◆ WORK INSTRUCTIONS:
Transcribe the material from its first line onward, ending with the line that contains "sc.camera = cam" and adding nothing beyond it.

◆ RECORDS PROVIDED:
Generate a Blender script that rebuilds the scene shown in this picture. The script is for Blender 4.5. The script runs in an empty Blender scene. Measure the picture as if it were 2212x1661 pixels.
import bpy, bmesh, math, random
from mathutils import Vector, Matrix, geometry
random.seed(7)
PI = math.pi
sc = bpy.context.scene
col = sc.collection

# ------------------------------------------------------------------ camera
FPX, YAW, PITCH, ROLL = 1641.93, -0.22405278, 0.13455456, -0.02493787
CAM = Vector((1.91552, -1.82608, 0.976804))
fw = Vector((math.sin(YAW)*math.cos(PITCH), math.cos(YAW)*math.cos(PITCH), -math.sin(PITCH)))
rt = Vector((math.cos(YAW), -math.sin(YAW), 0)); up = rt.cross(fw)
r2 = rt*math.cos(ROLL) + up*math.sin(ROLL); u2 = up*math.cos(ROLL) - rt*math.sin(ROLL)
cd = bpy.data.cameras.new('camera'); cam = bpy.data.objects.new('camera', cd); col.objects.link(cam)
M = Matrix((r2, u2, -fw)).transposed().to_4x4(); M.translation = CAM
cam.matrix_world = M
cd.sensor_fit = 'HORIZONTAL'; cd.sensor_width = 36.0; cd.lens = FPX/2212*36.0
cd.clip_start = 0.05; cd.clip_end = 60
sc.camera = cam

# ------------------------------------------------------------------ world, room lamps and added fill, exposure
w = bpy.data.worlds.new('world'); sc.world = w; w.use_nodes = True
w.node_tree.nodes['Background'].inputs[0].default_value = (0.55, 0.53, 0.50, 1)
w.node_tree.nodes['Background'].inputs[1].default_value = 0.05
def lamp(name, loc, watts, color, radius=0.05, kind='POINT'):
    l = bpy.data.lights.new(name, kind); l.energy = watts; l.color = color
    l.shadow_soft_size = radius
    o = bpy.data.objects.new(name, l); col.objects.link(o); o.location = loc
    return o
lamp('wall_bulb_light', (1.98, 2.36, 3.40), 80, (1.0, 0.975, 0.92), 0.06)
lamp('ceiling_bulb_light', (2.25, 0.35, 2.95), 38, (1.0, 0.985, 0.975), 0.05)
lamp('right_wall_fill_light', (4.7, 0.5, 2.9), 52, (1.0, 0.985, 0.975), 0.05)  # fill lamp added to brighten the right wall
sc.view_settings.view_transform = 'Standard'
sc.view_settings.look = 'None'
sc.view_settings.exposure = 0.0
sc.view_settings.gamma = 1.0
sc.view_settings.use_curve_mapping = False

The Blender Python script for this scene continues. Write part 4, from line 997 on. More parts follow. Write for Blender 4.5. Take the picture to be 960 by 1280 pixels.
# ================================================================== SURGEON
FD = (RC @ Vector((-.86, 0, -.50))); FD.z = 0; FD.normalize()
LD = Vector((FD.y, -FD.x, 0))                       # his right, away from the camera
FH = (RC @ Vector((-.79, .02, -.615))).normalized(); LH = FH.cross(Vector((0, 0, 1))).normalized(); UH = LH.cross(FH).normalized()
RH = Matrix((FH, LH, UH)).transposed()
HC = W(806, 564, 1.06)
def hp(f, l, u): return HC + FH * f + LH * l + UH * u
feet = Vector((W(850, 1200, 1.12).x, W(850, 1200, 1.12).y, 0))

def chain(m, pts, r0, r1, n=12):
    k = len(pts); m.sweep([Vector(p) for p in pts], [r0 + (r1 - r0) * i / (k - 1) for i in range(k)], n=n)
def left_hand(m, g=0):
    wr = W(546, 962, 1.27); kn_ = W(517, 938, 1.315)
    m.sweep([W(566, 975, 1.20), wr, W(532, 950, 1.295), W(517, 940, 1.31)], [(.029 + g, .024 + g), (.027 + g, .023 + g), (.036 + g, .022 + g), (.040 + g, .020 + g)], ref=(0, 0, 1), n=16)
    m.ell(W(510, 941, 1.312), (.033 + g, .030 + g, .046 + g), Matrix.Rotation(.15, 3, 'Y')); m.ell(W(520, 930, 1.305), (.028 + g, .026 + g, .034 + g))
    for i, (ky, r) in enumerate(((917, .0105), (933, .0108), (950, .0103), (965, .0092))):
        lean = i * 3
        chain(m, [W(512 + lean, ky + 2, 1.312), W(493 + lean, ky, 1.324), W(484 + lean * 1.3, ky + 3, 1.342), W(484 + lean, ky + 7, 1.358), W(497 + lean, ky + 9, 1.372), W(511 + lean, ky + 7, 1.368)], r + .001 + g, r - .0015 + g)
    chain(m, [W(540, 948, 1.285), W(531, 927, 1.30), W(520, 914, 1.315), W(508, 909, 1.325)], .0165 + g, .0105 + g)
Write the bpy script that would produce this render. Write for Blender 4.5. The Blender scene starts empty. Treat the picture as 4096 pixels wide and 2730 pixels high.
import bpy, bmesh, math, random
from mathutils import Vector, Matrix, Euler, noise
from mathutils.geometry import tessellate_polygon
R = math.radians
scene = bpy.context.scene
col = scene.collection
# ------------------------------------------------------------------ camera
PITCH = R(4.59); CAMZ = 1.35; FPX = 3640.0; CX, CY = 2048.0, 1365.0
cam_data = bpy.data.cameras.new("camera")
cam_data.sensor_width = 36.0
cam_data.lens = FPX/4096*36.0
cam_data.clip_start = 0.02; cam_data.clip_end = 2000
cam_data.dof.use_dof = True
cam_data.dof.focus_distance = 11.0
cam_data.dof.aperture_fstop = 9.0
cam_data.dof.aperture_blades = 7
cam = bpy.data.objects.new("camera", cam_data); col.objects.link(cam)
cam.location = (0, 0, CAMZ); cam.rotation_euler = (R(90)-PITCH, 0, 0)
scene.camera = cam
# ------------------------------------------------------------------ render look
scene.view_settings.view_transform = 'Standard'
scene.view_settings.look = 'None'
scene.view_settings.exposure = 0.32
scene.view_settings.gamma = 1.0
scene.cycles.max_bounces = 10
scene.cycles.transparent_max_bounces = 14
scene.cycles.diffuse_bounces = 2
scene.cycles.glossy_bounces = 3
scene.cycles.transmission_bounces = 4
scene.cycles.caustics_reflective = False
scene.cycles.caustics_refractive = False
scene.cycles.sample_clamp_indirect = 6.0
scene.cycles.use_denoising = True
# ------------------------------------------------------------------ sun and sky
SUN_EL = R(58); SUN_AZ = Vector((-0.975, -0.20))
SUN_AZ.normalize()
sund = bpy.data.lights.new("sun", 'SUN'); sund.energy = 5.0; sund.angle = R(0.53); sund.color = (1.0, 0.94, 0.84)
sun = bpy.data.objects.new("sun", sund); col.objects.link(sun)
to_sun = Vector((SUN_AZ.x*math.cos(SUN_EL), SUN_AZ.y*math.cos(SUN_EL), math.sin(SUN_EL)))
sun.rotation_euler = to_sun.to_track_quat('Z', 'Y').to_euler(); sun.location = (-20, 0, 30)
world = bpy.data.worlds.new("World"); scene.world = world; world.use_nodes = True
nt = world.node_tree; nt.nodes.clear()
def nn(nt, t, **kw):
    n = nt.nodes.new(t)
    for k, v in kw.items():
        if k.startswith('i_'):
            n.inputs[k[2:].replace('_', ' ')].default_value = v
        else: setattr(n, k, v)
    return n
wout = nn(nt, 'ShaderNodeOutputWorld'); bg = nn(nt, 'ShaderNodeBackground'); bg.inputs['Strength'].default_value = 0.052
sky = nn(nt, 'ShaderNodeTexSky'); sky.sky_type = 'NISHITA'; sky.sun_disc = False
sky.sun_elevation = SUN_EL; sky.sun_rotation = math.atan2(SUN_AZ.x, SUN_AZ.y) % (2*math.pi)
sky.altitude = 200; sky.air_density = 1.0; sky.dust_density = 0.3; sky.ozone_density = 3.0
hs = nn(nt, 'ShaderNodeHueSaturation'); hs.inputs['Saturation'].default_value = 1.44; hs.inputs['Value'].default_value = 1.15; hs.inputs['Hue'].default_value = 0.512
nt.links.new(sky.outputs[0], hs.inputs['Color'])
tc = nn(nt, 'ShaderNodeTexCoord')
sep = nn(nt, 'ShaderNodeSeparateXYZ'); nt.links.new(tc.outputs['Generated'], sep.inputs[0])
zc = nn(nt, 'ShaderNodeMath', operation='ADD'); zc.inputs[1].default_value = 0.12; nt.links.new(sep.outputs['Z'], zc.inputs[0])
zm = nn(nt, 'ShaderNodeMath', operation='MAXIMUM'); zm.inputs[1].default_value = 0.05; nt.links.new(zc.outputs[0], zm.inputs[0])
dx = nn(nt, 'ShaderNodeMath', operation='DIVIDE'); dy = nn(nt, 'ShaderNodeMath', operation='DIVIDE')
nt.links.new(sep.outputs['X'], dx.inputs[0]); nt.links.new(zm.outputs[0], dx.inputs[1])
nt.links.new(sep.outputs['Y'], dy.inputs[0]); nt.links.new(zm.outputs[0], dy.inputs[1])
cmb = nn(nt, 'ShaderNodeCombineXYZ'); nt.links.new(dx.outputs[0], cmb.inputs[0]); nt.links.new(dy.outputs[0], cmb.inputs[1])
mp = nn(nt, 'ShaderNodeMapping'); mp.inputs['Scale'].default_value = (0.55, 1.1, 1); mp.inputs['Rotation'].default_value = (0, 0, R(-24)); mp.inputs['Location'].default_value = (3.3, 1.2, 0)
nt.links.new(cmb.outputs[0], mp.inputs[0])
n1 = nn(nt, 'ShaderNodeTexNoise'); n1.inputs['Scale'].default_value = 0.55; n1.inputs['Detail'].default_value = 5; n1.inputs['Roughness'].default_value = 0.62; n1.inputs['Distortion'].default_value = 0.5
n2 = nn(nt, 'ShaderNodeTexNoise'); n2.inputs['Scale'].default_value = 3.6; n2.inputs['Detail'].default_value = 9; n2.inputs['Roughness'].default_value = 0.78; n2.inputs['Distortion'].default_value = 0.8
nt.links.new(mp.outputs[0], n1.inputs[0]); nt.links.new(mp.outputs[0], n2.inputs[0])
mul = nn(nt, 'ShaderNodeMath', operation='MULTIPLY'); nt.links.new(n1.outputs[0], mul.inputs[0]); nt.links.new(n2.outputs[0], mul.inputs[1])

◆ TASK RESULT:
Generate a Blender script that rebuilds the scene shown in this picture. The script is for Blender 4.5. The script runs in an empty Blender scene. Measure the picture as if it were 2212x1661 pixels.
import bpy, bmesh, math, random
from mathutils import Vector, Matrix, geometry
random.seed(7)
PI = math.pi
sc = bpy.context.scene
col = sc.collection

# ------------------------------------------------------------------ camera
FPX, YAW, PITCH, ROLL = 1641.93, -0.22405278, 0.13455456, -0.02493787
CAM = Vector((1.91552, -1.82608, 0.976804))
fw = Vector((math.sin(YAW)*math.cos(PITCH), math.cos(YAW)*math.cos(PITCH), -math.sin(PITCH)))
rt = Vector((math.cos(YAW), -math.sin(YAW), 0)); up = rt.cross(fw)
r2 = rt*math.cos(ROLL) + up*math.sin(ROLL); u2 = up*math.cos(ROLL) - rt*math.sin(ROLL)
cd = bpy.data.cameras.new('camera'); cam = bpy.data.objects.new('camera', cd); col.objects.link(cam)
M = Matrix((r2, u2, -fw)).transposed().to_4x4(); M.translation = CAM
cam.matrix_world = M
cd.sensor_fit = 'HORIZONTAL'; cd.sensor_width = 36.0; cd.lens = FPX/2212*36.0
cd.clip_start = 0.05; cd.clip_end = 60
sc.camera = cam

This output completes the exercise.